■ **Direction**:
Count every line that holds the string "wide", then give that number alone.

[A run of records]
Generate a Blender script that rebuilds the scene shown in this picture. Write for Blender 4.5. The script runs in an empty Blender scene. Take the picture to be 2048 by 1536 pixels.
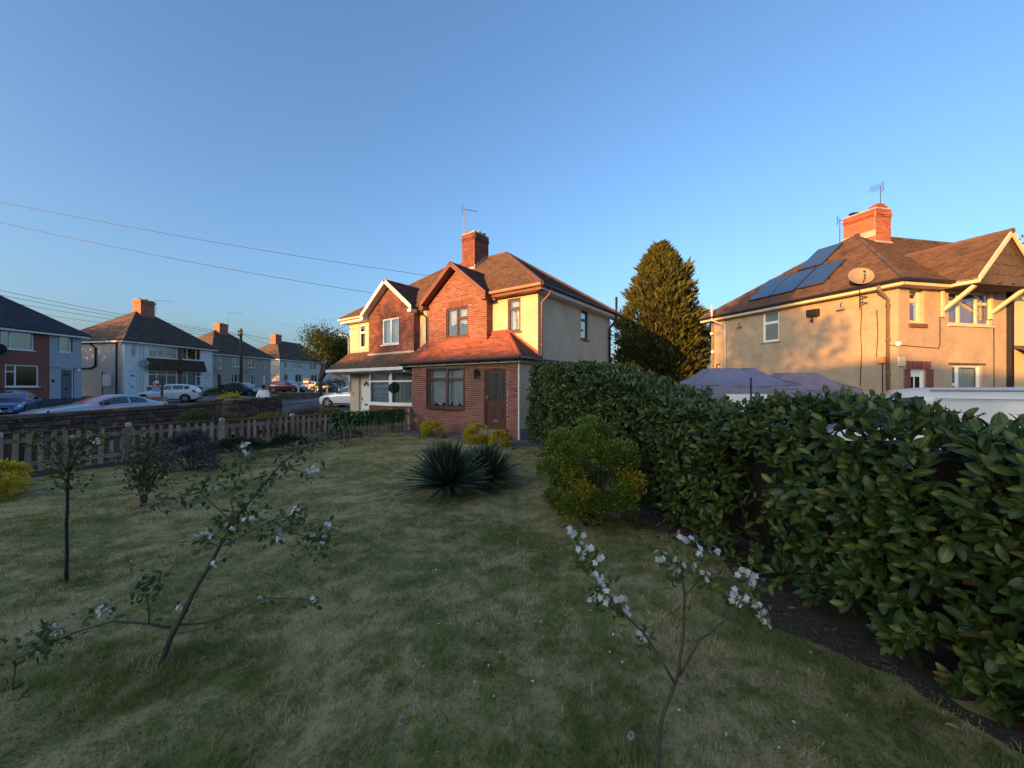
import bpy, math, random
import numpy as np
from mathutils import Vector, Matrix
random.seed(7); RNG = np.random.default_rng(11)
SC = bpy.context.scene; COL = SC.collection
F = 775.0; HZ = 772.0; EYE = 1.70           # focal length and horizon of the 2048 px photograph, eye height
# ---------------------------------------------------------------- camera
cam = bpy.data.cameras.new('camera'); camo = bpy.data.objects.new('camera', cam); COL.objects.link(camo)
camo.location = (0, 0, EYE); camo.rotation_euler = (math.radians(90), 0, 0)
cam.sensor_width = 36; cam.lens = F / 2048 * 36; cam.shift_y = (HZ - 768) / 2048
cam.clip_start = 0.05; cam.clip_end = 3000; SC.camera = camo
# ---------------------------------------------------------------- sky, sun, exposure
SUN_AZ = math.atan2(-0.73, -0.68)           # where the sun stands: behind the camera, to the left
SUN_EL = math.radians(7.5)
SDIR = Vector((math.cos(SUN_AZ) * math.cos(SUN_EL), math.sin(SUN_AZ) * math.cos(SUN_EL), math.sin(SUN_EL)))
wd = bpy.data.worlds.new('World'); SC.world = wd; wd.use_nodes = True
nt = wd.node_tree; bg = nt.nodes['Background']
sky = nt.nodes.new('ShaderNodeTexSky'); sky.sky_type = 'NISHITA'; sky.sun_disc = False
sky.sun_elevation = SUN_EL; sky.sun_rotation = math.pi / 2 - SUN_AZ
sky.altitude = 60; sky.air_density = 0.95; sky.dust_density = 4.5; sky.ozone_density = 3.15
nt.links.new(sky.outputs[0], bg.inputs[0]); bg.inputs[1].default_value = 0.15
sl = bpy.data.lights.new('sun', 'SUN'); so = bpy.data.objects.new('sun', sl); COL.objects.link(so)
sl.energy = 3.5; sl.angle = math.radians(0.55); sl.color = (1.0, 0.42, 0.085)
so.rotation_euler = SDIR.to_track_quat('Z', 'Y').to_euler(); so.location = SDIR * 80
vs = SC.view_settings; vs.view_transform = 'Standard'; vs.look = 'None'; vs.gamma = 1; vs.use_curve_mapping = False
vs.exposure = 1.70
SC.cycles.use_denoising = True; SC.cycles.use_light_tree = False; wd.cycles.sampling_method = 'MANUAL'; wd.cycles.sample_map_resolution = 2048; SC.cycles.max_bounces = 6; SC.cycles.transparent_max_bounces = 12

# ---------------------------------------------------------------- helpers
def W(px, py, Y): return Vector(((px - 1024) * Y / F, Y, EYE - (py - HZ) * Y / F))
def sm(a, b, x):
    t = np.clip((x - a) / (b - a), 0, 1); return t * t * (3 - 2 * t)
FD = Vector((0.589, 0.808)); FP = Vector((-3.9, 15.1))        # fence: from the porch corner towards the camera along -FD
def fence_pt(k): return FP - FD * k
HA = Vector((0.60, 11.6)); HB = Vector((2.42, 2.0))            # foot of the hedge, garden side
HDIR = (HB - HA).normalized(); HN = Vector((HDIR.y, -HDIR.x))  # HN points to the garden
if HN.x > 0: HN = -HN
CTRL = np.array([(-31,26,.8),(-31,20,.75),(-32.5,35,.94),(-33,39,.98),(-36,52,1.3),(-37,47,1.3),(-38,66,1.7),(-36,76,1.8),(-17,17,-.08),(-18,10,-.1),(-27,21,.05),(-25,15,.0),
  (-28.4,32,.36),(-23,34,.2),(-29,50,.86),(-27,44,.5),(-10,28,.22),(-14,22,.0),(-12.6,14,.0),(-22,45,.6),(-16,40,.5),(-8,19,0),(-5,17,0),(-10,22,.02),(-6,21,0),(0,16,0),(3,16,-.1),(2,20,0),(9,24,0),
  (7,10,-.3),(12,14,-.25),(10,7,-.32),(14,6,-.32),(16,12,-.28),(5,4,-.25),(6,14,-.28),(30,40,0),(0,60,.8),(0,120,1.5),(60,60,0),(-40,120,2.5),(-90,60,2),(-20,-20,0),(-45,-40,0),(0,-20,0),(30,-20,-.3),(-50,-15,0),(-60,20,1),(100,150,1)])
def T(x, y):
    x = np.asarray(x, float); y = np.asarray(y, float)
    d2 = (x[..., None] - CTRL[:, 0]) ** 2 + (y[..., None] - CTRL[:, 1]) ** 2 + 1.0
    w = d2 ** -1.7; z = (w * CTRL[:, 2]).sum(-1) / w.sum(-1)
    dl = -((x - FP.x) * FD.y - (y - FP.y) * FD.x)                # >0 left of the fence
    dr = -((x - HA.x) * HN.x + (y - HA.y) * HN.y)                # >0 behind the hedge front
    d = np.where((y < 16), np.maximum(dl, dr), np.maximum(np.maximum(dl, dr), y - 15))
    return z * sm(0.3, 3.0, d)
def Tz(x, y): return float(T(np.array([x]), np.array([y]))[0])
def vnoise(x, y, s, seed=0):
    r = np.random.default_rng(seed).random((64, 64)); x = np.asarray(x) * s; y = np.asarray(y) * s
    xi = np.floor(x).astype(int); yi = np.floor(y).astype(int); fx = x - xi; fy = y - yi
    fx = fx * fx * (3 - 2 * fx); fy = fy * fy * (3 - 2 * fy)
    g = lambda a, b: r[a % 64, b % 64]
    return (g(xi, yi) * (1 - fx) + g(xi + 1, yi) * fx) * (1 - fy) + (g(xi, yi + 1) * (1 - fx) + g(xi + 1, yi + 1) * fx) * fy

def tag(o, label=None, cat=None, group=None, kind=None):
    if label: o['label'] = label
    if cat: o['category'] = cat
    if group: o['group'] = group
    if kind: o['kind'] = kind
    return o
def empty(name, loc, label=None, cat=None, rz=0, group=None):
    o = bpy.data.objects.new(name, None); COL.objects.link(o); o.location = loc; o.rotation_euler = (0, 0, rz); o.empty_display_size = .1
    return tag(o, label, cat, group)
def mesh_np(V, faces, tone=None, smooth=False):
    """V (n,3); faces: (m,k) int array; tone: per face"""
    me = bpy.data.meshes.new('m'); V = np.asarray(V, np.float32); fa = np.asarray(faces, np.int32); m, k = fa.shape
    me.vertices.add(len(V)); me.vertices.foreach_set('co', V.ravel())
    me.loops.add(m * k); me.loops.foreach_set('vertex_index', fa.ravel())
    me.polygons.add(m); me.polygons.foreach_set('loop_start', np.arange(0, m * k, k, dtype=np.int32))
    try: me.polygons.foreach_set('loop_total', np.full(m, k, np.int32))
    except Exception: pass
    if smooth: me.polygons.foreach_set('use_smooth', np.ones(m, bool))
    if tone is not None:
        a = me.attributes.new('tone', 'FLOAT', 'FACE'); a.data.foreach_set('value', np.asarray(tone, np.float32))
    me.update(calc_edges=True); return me
def link(name, me, m, parent=None, kind=None):
    if m is not None and not me.materials: me.materials.append(m)
    o = bpy.data.objects.new(name, me); COL.objects.link(o)
    if parent is not None: o.parent = parent
    if kind: o['kind'] = kind
    return o
class MB:
    def __init__(s, xf=None): s.V = []; s.F = []; s.T = []; s.xf = xf
    def add(s, vs, fs, tone=0.0):
        n = len(s.V)
        s.V += [tuple(s.xf(Vector(v))) if s.xf else tuple(v) for v in vs]
        s.F += [tuple(i + n for i in f) for f in fs]; s.T += [tone] * len(fs); return s
    def box(s, x0, x1, y0, y1, z0, z1, tone=0.0, m=None):
        vs = [(x, y, z) for z in (z0, z1) for y in (y0, y1) for x in (x0, x1)]
        if m: vs = [m(*v) for v in vs]
        return s.add(vs, [(0, 2, 3, 1), (4, 5, 7, 6), (0, 1, 5, 4), (2, 6, 7, 3), (0, 4, 6, 2), (1, 3, 7, 5)], tone)
    def bar(s, p, q, w, h, up=(0, 0, 1), tone=0.0):
        p = Vector(p); q = Vector(q); d = (q - p).normalized(); a = d.cross(Vector(up))
        a = a.normalized() if a.length > 1e-5 else Vector((1, 0, 0)); b = a.cross(d); a = a * w / 2; b = b * h / 2
        vs = [e + i * a + j * b for e in (p, q) for i, j in ((-1, -1), (1, -1), (1, 1), (-1, 1))]
        return s.add(vs, [(0, 3, 2, 1), (4, 5, 6, 7), (0, 1, 5, 4), (1, 2, 6, 5), (2, 3, 7, 6), (3, 0, 4, 7)], tone)
    def tube(s, path, r, n=6, tone=0.0, cap=True):
        path = [Vector(p) for p in path]; k = len(path); rs = r if isinstance(r, (list, tuple)) else [r] * k
        vs = []; a = None
        for i, p in enumerate(path):
            d = (path[min(i + 1, k - 1)] - path[max(i - 1, 0)]).normalized()
            if a is None: a = d.orthogonal().normalized()
            a = (a - d * a.dot(d)); a = a.normalized() if a.length > 1e-6 else d.orthogonal().normalized(); b = d.cross(a)
            for j in range(n):
                t = 2 * math.pi * j / n; vs.append(p + (a * math.cos(t) + b * math.sin(t)) * rs[i])
        fs = [(i * n + j, i * n + (j + 1) % n, (i + 1) * n + (j + 1) % n, (i + 1) * n + j) for i in range(k - 1) for j in range(n)]
        if cap: fs += [tuple(range(n - 1, -1, -1)), tuple((k - 1) * n + j for j in range(n))]
        return s.add(vs, fs, tone)
    def lathe(s, prof, n=14, c=(0, 0, 0), ax='z', tone=0.0):
        vs = []
        for r, z in prof:
            for j in range(n):
                t = 2 * math.pi * j / n; a, b = r * math.cos(t), r * math.sin(t)
                v = (a, b, z) if ax == 'z' else ((z, a, b) if ax == 'x' else (a, z, b)); vs.append((v[0] + c[0], v[1] + c[1], v[2] + c[2]))
        k = len(prof); fs = [(i * n + j, i * n + (j + 1) % n, (i + 1) * n + (j + 1) % n, (i + 1) * n + j) for i in range(k - 1) for j in range(n)]
        fs += [tuple(range(n - 1, -1, -1)), tuple((k - 1) * n + j for j in range(n))]
        return s.add(vs, fs, tone)
    def prism(s, pts, off, tone=0.0):
        n = len(pts); off = Vector(off); vs = [Vector(p) for p in pts] + [Vector(p) + off for p in pts]
        return s.add(vs, [tuple(range(n)), tuple(range(2 * n - 1, n - 1, -1))] + [(i, (i + 1) % n, n + (i + 1) % n, n + i) for i in range(n)], tone)
    def build(s, name, m, parent=None, smooth=False, kind=None, bevel=0, label=None):
        me = bpy.data.meshes.new(name); me.from_pydata(s.V, [], s.F)
        if any(s.T): a = me.attributes.new('tone', 'FLOAT', 'FACE'); a.data.foreach_set('value', np.array(s.T, np.float32))
        if smooth: me.polygons.foreach_set('use_smooth', np.ones(len(me.polygons), bool))
        o = link(name, me, m, parent, kind)
        if bevel:
            b = o.modifiers.new('bevel', 'BEVEL'); b.width = bevel; b.segments = 2; b.limit_method = 'ANGLE'
        if label: o['label'] = label
        return o
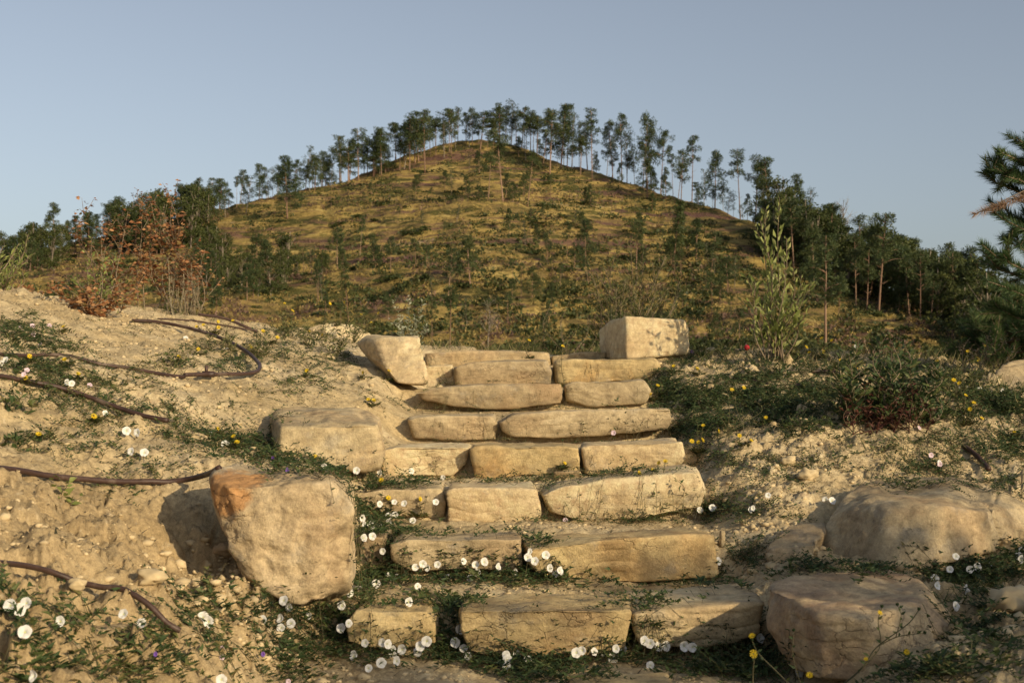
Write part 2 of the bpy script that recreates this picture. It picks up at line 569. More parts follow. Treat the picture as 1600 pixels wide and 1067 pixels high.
def patch(col, px, py, rx, rz, c, amt):
    c0 = hill_pos(px, py)
    sb = t.n('ShaderNodeVectorMath', operation='SUBTRACT'); t.l(P, sb.inputs[0]); sb.inputs[1].default_value = tuple(c0)
    ln_ = t.n('ShaderNodeVectorMath', operation='LENGTH'); t.l(t.scalevec(sb.outputs[0], (1 / rx, 1 / (rz * 2.5), 1 / rz)), ln_.inputs[0])
    wob = t.math('ADD', ln_.outputs['Value'], t.math('MULTIPLY', t.math('SUBTRACT', t.noise(P, 0.35, 7, 0.7), 0.5), 2.6))
    return t.mix(t.math('MULTIPLY', t.ramp(wob, [(0.7, 1.0), (1.0, 0.0)]), amt), col, c)


BR = (0.125, 0.068, 0.060); PL = (0.42, 0.33, 0.20)
for q in [(600, 383, 7, 2.0, PL, .8), (640, 372, 6, 1.2, PL, .6), (905, 322, 9, .8, PL, .5), (1110, 420, 7, 1.0, PL, .5), (700, 242, 14, 1.6, BR, .9), (1100, 335, 22, 1.5, BR, .9), (1000, 375, 20, 1.6, BR, .85),
          (830, 372, 16, 1.5, BR, .8), (600, 408, 12, 1.3, BR, .85), (900, 430, 14, 1.3, BR, .8), (1080, 455, 12, 1.2, BR, .85), (470, 400, 12, 1.2, BR, .8), (1180, 380, 16, 1.5, BR, .8), (740, 480, 10, 1.0, BR, .8), (560, 480, 9, .9, BR, .7), (800, 262, 12, 1.0, BR, .8), (135, 440, 10, 1.0, BR, .8)]:
    col = patch(col, *q)
fine = t.noise(P, 1.6, 6, 0.75)
col = t.mix(0.6, col, t.ramp(fine, [(0.25, 0.2), (0.75, 0.8)]), 'OVERLAY')
n1 = t.bump(t.noise(P, 0.9, 7, 0.7), 0.9, 0.7)
t.princ(col, 0.95, n1, 0.05)
M_hill = t.m
hillside = link('hillside', mesh_np('hillside', np.c_[hx, hy, hz], grid_faces(HU, HV), M_hill))
tag(hillside, kind='structure', label='steep grassy hillside rising to a wooded summit')

# wide terrain: all round, out to the horizon, below the two detailed sheets where they lie
NR, NA = 150, 260
rr = np.exp(np.linspace(math.log(0.6), math.log(3500), NR)); aa = np.linspace(0, 2 * math.pi, NA, endpoint=False)
R_, A_ = np.meshgrid(rr, aa, indexing='ij')
tx = (R_ * np.sin(A_)).ravel(); ty = (R_ * np.cos(A_)).ravel()
near, _w = base_z(np.clip(tx, -6, 6), np.clip(ty, -4, 13))
hz2 = hill_z(tx, ty, False)
rad = np.hypot(tx, ty)
wn_ = 1 - sstep(13, 40, rad)
ang = np.abs(np.arctan2(tx, ty))
wh = sstep(70, 118, ty) * (1 - sstep(0.55, 0.9, ang)) * (1 - sstep(430, 700, rad))
valley = -7 + 2.0 * fbm(np.c_[tx, ty, 0 * tx] * 0.02, 3, 5)
tz = near * wn_ + (1 - wn_) * (hz2 * wh + valley * (1 - wh))
ratio = np.where(ty > 0.1, np.abs(tx) / np.maximum(ty, .1), 9)
dip = (ratio < 1.0) * (ty > 1.8) * (ty < 13.0)
tz = tz - 0.30 * dip
dip2 = (ratio < 0.60) * (ty > 108) * (ty < 425)
tz = tz - 3.0 * dip2 - 0.04
tv = np.vstack([np.c_[tx, ty, tz], [[0, 0, ground_z(0, 0)[0] - 0.05]]])
i = np.arange(NR * NA).reshape(NR, NA); j = np.roll(i, -1, axis=1)
tf = np.stack([i[:-1].ravel(), i[1:].ravel(), j[1:].ravel(), j[:-1].ravel()], 1)
tf = np.vstack([tf, np.stack([np.full(NA, NR * NA), i[0], j[0], j[0]], 1)])
cap = tf[-NA:, :3]; tf = tf[:-NA]
terr_me = bpy.data.meshes.new('terrain')
terr_me.from_pydata(tv.tolist(), [], tf.tolist() + cap.tolist())
terr_me.polygons.foreach_set('use_smooth', np.ones(len(terr_me.polygons), dtype=bool))
t = NT('terrain')
geo = t.n('ShaderNodeNewGeometry'); P = geo.outputs['Position']
ln = t.n('ShaderNodeVectorMath', operation='LENGTH'); t.l(P, ln.inputs[0])
c_near = t.ramp(t.noise(P, 1.1, 6, 0.6), [(0.32, (0.31, 0.22, 0.11)), (0.66, (0.52, 0.41, 0.245))])
c_far = t.ramp(t.noise(P, 0.06, 8, 0.65), [(0.35, (0.05, 0.055, 0.02)), (0.6, (0.22, 0.16, 0.05))])
mr = t.n('ShaderNodeMapRange'); t.l(ln.outputs['Value'], mr.inputs[0]); mr.inputs[1].default_value = 14; mr.inputs[2].default_value = 30
t.princ(t.mix(mr.outputs[0], c_near, c_far), 0.95, t.bump(t.noise(P, 8, 8, 0.7), 0.6, 0.05), 0.1)
terr_me.materials.append(t.m)
terrain = link('terrain', terr_me)
tag(terrain, kind='structure', label='surrounding land and valley floor')
# ---------------------------------------------------------------- rocks
def hull_planes(pts):
    bm = bmesh.new()
    for p in pts: bm.verts.new(p)
    bmesh.ops.convex_hull(bm, input=bm.verts)
    bm.normal_update()
    c = np.mean(np.array(pts), axis=0)
    pl = []
    for f in bm.faces:
        n = np.array(f.normal); o = float(n @ np.array(f.verts[0].co))
        if n @ c > o: n, o = -n, -o
        for q in pl:
            if n @ q[0] > 0.985 and abs(o - q[1]) < 0.02: break
        else: pl.append((n, o, f.calc_area()))
    bm.free()
    return c, pl


_CS = {}


def cube_sphere(n):
    if n in _CS: return _CS[n]
    g = np.tan(np.linspace(-math.pi / 4, math.pi / 4, n + 1))
    vid = {}; verts = []; faces = []
    for ax in range(3):
        for s in (-1, 1):
            idx = np.empty((n + 1, n + 1), int)
            for i_ in range(n + 1):
                for j_ in range(n + 1):
                    v = [0, 0, 0]
                    v[ax] = s; v[(ax + 1) % 3] = g[i_]; v[(ax + 2) % 3] = g[j_]
                    key = (round(v[0], 6), round(v[1], 6), round(v[2], 6))
                    k = vid.get(key)
                    if k is None:
                        k = vid[key] = len(verts); verts.append(v)
                    idx[i_, j_] = k
            a = idx[:-1, :-1].ravel(); b = idx[1:, :-1].ravel(); c = idx[1:, 1:].ravel(); d = idx[:-1, 1:].ravel()
            faces.append(np.stack([a, b, c, d] if s > 0 else [a, d, c, b], 1))
    out = np.array(verts, float), np.vstack(faces)
    _CS[n] = out
    return out


def vnormals(v, f):
    a = v[f[:, 2]] - v[f[:, 0]]; b = v[f[:, 3]] - v[f[:, 1]]
    fn = np.cross(a, b)
    n = np.zeros_like(v)
    for k in range(4):
        for ax in range(3):
            n[:, ax] += np.bincount(f[:, k], weights=fn[:, ax], minlength=len(v))
    return n / (np.linalg.norm(n, axis=1, keepdims=True) + 1e-12)


def rock_mesh(hulls, n, seed, rough=1.0, sharp=16, strata=1.0, cut=(.90, .975)):
    sharp = sharp * 4.0
    V_, F_ = [], []; off = 0
    for pts in hulls:
        c, pl = hull_planes(pts)
        pts = np.array(pts)
        ext = (pts.max(0) - pts.min(0)) / 2
        # broken corners: flat fracture planes across the edges
        rc = np.random.RandomState(seed + 500)
        for _k in range(16 if cut else 0):
            u_ = rc.normal(0, 1, 3); u_[rc.randint(3)] *= .35; u_ /= np.linalg.norm(u_)
            if np.abs(u_).max() > .88: continue
            n_ = u_ / ext; n_ /= np.linalg.norm(n_)
            s_ = float(((pts - c) @ n_).max())
            pl.append((n_, float(n_ @ c) + s_ * rc.uniform(*cut), 0))
        cs, cf = cube_sphere(n)
        dirs = cs * ext
        L = np.linalg.norm(dirs, axis=1, keepdims=True); dirs = dirs / L
        N = np.array([q[0] for q in pl]); O = np.array([q[1] for q in pl]) - N @ c
        dn = np.maximum(dirs @ N.T, 1e-4)
        r = O[None, :] / dn
        rmin = r.min(1, keepdims=True)
        rs = (((r / rmin) ** -sharp).sum(1)) ** (-1.0 / sharp) * rmin[:, 0]
        v = c + dirs * rs[:, None]
        sz = float(ext.max())
        p = v + seed * 7.31
        nm = vnormals(v, cf)
        dd = 0.013 * fbm(p * 3.5, 3, seed) * min(1.2, sz / 0.25)
        wq = p + 0.06 * np.c_[fbm(p * 5, 2, seed + 3), fbm(p * 5, 2, seed + 4), fbm(p * 5, 2, seed + 5)]
        d1, d2, cid = worley(wq * np.array([4.5, 4.5, 7.0]), seed, 3)
        dd += 0.013 * (cid - 0.5) * sstep(0.0, 0.25, d2 - d1)
        d1, d2, cid = worley(wq * np.array([11, 11, 17.0]), seed + 2, 3)
        dd += 0.007 * (cid - 0.5) * sstep(0.0, 0.3, d2 - d1)
        zz = p[:, 2] * 22 + 1.3 * fbm(p * 2.5, 3, seed + 8)
        lay = np.abs((zz % 1.0) - 0.5) * 2
        side = 1 - nm[:, 2] ** 2
        dd += -0.008 * strata * (1 - sstep(0.0, 0.35, lay)) * sstep(-0.1, 0.5, vnoise(p * 4, seed + 9)) * side
        dd += 0.0022 * fbm(p * 28, 3, seed + 12, 0.6)
        r2 = np.partition(r, 1, axis=1)[:, 1:2]
        edge = np.exp(-(((r2 - rmin) / rmin)[:, 0] / 0.05) ** 2)
        dd -= (0.012 if cut is None else 0.018) * edge * np.clip(fbm(p * 6.5, 4, seed + 15) + 0.1, 0, 1)
        v = v + nm * (dd * rough)[:, None]
        V_.append(v); F_.append(cf + off); off += len(v)
    return np.vstack(V_), np.vstack(F_)


rock_bvh_v, rock_bvh_f = [], []


def rock(name, hulls, n, seed, mat, parent=None, **kw):
    v, f = rock_mesh(hulls, n, seed, **kw)
    rock_bvh_f.append(f + sum(len(a) for a in rock_bvh_v)); rock_bvh_v.append(v)
    lo, hi = v.min(0), v.max(0)
    o = np.array([(lo[0] + hi[0]) / 2, (lo[1] + hi[1]) / 2, lo[2]])
    par_loc = np.array(parent.location) if parent else 0
    ob = link(name, mesh_np(name, v - o, f, mat), tuple(o - par_loc), parent)
    return ob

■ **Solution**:
2